1. line 21 “Prediction of the mass transport in polycrystalline systems is important problem” should be revised into “Prediction of the mass transport in polycrystalline systems is an important problem”. There are many similar grammatical errors, please check and modify them one by one.

2. The difference between the lines in Figure 1 and Figure 2 is not obvious enough, so it is suggested to combine different colors and different formats for display.

3. The influence of the grain boundary on the diffusion is very complex and diverse. How to consider this problem? Whether can the formula in this paper fully reflect the diffusion problem at the grain boundary?
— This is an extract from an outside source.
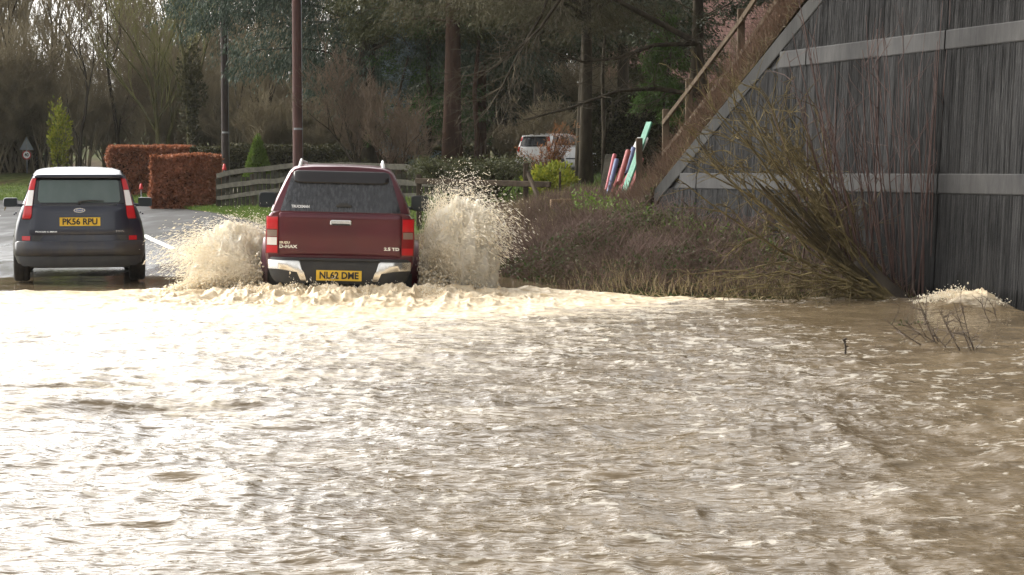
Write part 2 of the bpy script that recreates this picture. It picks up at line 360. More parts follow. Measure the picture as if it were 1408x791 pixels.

4. How is the interaction between the atoms at the grain boundary considered?

Author Response

Thank You veru much for review. We tried to make all the correction and improvement You suggested. Besides we tried to clarify the description in the text. Here we add some small remerks.

1. Done 
2. done
3. here we suggested to use Fisher geometry of GB with some modification of driving forces, but still keeping some simplification (e.g. constant GB diffusion coefficient, dominating the diffusion of 1 component, etc.) - eq 9. 
4. We tried to introduce it as energy of mixing.